▶

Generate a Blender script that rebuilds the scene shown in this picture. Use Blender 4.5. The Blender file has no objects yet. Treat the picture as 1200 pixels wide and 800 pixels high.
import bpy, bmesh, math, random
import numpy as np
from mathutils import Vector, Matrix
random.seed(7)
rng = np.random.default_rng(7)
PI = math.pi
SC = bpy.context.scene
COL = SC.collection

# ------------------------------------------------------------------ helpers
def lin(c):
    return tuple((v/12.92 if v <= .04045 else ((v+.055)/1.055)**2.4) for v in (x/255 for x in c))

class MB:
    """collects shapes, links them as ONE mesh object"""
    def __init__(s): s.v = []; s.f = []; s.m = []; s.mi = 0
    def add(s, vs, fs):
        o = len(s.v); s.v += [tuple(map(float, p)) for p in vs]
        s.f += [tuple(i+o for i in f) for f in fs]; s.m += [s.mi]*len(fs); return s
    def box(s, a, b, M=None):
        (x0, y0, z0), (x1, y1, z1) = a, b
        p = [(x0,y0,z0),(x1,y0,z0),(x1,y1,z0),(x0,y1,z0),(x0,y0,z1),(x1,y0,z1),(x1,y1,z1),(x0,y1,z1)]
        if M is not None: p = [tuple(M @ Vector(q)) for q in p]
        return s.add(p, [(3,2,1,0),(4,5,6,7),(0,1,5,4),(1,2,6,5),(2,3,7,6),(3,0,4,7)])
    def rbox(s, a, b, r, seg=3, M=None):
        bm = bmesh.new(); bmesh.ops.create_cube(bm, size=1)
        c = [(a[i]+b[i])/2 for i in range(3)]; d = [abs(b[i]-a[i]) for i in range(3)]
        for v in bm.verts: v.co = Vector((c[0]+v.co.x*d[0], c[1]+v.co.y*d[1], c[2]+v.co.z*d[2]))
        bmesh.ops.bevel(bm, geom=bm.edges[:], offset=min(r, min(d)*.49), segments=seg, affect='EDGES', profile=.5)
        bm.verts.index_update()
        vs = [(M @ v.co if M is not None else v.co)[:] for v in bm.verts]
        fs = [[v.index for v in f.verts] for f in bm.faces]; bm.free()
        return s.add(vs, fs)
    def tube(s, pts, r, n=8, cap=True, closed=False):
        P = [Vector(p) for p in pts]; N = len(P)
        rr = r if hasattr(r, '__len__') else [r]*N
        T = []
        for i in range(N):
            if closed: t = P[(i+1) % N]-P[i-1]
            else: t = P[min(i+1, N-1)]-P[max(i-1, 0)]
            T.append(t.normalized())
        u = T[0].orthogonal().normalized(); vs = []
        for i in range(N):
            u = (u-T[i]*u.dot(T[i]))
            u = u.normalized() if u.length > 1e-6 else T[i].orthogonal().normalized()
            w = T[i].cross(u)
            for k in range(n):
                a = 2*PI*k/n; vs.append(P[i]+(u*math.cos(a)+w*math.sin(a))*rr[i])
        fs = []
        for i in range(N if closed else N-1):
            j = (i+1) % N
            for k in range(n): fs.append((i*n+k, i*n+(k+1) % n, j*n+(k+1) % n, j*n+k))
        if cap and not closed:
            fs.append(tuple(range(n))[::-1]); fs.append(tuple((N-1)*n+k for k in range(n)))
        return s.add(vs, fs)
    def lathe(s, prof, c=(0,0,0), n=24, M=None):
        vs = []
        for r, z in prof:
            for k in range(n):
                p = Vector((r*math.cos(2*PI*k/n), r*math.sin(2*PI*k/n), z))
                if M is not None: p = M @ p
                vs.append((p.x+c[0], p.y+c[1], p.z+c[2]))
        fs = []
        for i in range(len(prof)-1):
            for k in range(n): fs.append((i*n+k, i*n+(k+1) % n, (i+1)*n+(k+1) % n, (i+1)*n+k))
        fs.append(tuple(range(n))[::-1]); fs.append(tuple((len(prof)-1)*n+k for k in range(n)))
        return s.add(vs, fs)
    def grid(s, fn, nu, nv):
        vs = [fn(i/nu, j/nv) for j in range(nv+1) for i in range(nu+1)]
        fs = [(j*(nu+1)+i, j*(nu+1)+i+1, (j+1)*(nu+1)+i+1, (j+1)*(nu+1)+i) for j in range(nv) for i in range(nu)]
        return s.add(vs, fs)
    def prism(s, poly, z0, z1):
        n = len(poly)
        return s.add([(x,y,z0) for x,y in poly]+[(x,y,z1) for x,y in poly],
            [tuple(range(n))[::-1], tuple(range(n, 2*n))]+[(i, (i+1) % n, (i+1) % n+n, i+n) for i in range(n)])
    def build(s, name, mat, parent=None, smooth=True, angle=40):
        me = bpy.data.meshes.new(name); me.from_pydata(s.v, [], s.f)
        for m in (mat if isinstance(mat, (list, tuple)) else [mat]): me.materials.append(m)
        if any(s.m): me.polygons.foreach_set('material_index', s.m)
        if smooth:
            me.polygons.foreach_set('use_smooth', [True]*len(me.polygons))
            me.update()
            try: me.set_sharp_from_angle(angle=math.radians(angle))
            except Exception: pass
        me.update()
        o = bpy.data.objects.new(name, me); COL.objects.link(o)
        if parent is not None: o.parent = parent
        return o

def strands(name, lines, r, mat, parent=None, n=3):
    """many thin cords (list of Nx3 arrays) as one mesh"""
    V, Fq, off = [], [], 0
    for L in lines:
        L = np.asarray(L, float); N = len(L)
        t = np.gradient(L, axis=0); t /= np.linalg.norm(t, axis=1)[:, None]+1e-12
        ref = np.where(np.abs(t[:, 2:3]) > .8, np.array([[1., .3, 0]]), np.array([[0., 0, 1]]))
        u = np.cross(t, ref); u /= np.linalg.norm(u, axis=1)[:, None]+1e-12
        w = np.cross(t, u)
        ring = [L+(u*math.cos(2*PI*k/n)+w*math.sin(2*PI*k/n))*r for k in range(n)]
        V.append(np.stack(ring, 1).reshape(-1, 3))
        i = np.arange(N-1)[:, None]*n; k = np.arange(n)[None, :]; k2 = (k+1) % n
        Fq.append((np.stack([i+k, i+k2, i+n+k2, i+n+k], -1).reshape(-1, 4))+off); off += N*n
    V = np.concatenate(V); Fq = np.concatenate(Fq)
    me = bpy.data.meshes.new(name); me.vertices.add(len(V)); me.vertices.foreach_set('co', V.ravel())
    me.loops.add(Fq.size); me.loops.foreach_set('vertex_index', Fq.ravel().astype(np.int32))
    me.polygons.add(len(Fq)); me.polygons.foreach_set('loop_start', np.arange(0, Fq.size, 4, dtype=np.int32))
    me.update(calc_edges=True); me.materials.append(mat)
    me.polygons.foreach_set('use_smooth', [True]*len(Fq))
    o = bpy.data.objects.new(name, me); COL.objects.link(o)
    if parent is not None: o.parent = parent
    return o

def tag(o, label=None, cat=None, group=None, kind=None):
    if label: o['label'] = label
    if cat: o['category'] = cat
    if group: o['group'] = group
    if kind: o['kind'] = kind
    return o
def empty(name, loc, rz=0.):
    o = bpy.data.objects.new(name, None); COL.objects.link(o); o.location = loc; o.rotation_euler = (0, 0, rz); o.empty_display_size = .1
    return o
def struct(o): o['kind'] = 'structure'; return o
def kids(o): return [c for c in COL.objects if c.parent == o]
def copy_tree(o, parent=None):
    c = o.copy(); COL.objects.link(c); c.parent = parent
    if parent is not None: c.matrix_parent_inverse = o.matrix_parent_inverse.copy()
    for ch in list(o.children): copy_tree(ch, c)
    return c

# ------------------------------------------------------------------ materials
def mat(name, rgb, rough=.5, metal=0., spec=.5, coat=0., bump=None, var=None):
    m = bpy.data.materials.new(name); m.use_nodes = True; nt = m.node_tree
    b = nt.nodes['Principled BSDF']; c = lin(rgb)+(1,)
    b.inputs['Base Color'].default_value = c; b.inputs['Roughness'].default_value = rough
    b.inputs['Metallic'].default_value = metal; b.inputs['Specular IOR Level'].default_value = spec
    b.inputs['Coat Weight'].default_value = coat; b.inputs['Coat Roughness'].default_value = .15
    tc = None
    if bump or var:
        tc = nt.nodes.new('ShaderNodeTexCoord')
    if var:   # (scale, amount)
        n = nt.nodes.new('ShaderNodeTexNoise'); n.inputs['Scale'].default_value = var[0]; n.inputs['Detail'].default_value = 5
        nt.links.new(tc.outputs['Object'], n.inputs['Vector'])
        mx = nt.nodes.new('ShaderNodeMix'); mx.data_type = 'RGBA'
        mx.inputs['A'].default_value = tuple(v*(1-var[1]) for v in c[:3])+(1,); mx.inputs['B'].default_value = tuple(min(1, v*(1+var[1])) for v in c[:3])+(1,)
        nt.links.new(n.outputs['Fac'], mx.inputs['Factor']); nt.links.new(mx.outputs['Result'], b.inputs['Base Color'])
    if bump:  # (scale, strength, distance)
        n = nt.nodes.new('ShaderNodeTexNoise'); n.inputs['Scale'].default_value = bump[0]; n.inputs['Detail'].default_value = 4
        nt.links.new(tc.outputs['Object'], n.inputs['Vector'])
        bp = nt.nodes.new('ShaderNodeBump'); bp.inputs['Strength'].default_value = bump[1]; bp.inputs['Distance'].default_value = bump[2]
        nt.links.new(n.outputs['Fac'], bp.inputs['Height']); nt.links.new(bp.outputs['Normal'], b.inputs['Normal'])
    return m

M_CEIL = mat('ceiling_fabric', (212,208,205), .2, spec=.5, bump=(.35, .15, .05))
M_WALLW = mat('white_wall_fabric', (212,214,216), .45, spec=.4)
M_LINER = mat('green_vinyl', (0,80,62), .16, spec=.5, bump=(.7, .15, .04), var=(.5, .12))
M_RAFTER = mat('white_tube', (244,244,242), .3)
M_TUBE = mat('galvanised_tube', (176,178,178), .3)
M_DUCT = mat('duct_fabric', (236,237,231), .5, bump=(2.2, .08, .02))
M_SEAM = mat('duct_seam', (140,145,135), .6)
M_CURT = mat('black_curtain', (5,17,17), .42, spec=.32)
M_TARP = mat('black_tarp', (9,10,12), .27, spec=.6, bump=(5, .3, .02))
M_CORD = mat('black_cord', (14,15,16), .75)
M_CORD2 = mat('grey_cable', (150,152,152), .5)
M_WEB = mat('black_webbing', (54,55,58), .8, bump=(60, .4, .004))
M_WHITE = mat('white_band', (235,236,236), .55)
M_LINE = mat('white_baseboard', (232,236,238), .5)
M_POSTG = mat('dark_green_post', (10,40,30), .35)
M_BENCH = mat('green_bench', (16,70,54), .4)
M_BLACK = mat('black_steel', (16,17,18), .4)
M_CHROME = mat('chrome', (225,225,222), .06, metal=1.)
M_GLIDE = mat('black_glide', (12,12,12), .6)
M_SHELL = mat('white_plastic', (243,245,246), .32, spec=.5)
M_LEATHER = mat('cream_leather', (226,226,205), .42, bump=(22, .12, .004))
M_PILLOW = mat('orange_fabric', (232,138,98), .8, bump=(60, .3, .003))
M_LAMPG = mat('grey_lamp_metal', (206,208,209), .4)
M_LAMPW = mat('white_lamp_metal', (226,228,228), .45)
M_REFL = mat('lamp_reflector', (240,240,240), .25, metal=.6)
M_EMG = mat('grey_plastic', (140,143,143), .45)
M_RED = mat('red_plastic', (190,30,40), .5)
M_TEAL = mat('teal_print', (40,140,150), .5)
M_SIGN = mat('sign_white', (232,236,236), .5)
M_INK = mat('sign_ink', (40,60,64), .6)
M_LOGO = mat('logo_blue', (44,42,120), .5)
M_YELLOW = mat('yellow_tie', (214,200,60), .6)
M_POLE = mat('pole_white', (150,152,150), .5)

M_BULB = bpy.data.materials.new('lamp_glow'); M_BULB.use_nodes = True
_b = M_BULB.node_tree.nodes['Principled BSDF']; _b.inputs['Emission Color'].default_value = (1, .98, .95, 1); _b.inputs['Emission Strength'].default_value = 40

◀

> Written problem: Quote exactly the lines running from the start of the listing above through the line where "return tuple((v/12.92 if" is found, and output no other lines.

> Answer to the exercise:
Generate a Blender script that rebuilds the scene shown in this picture. Use Blender 4.5. The Blender file has no objects yet. Treat the picture as 1200 pixels wide and 800 pixels high.
import bpy, bmesh, math, random
import numpy as np
from mathutils import Vector, Matrix
random.seed(7)
rng = np.random.default_rng(7)
PI = math.pi
SC = bpy.context.scene
COL = SC.collection

# ------------------------------------------------------------------ helpers
def lin(c):
    return tuple((v/12.92 if v <= .04045 else ((v+.055)/1.055)**2.4) for v in (x/255 for x in c))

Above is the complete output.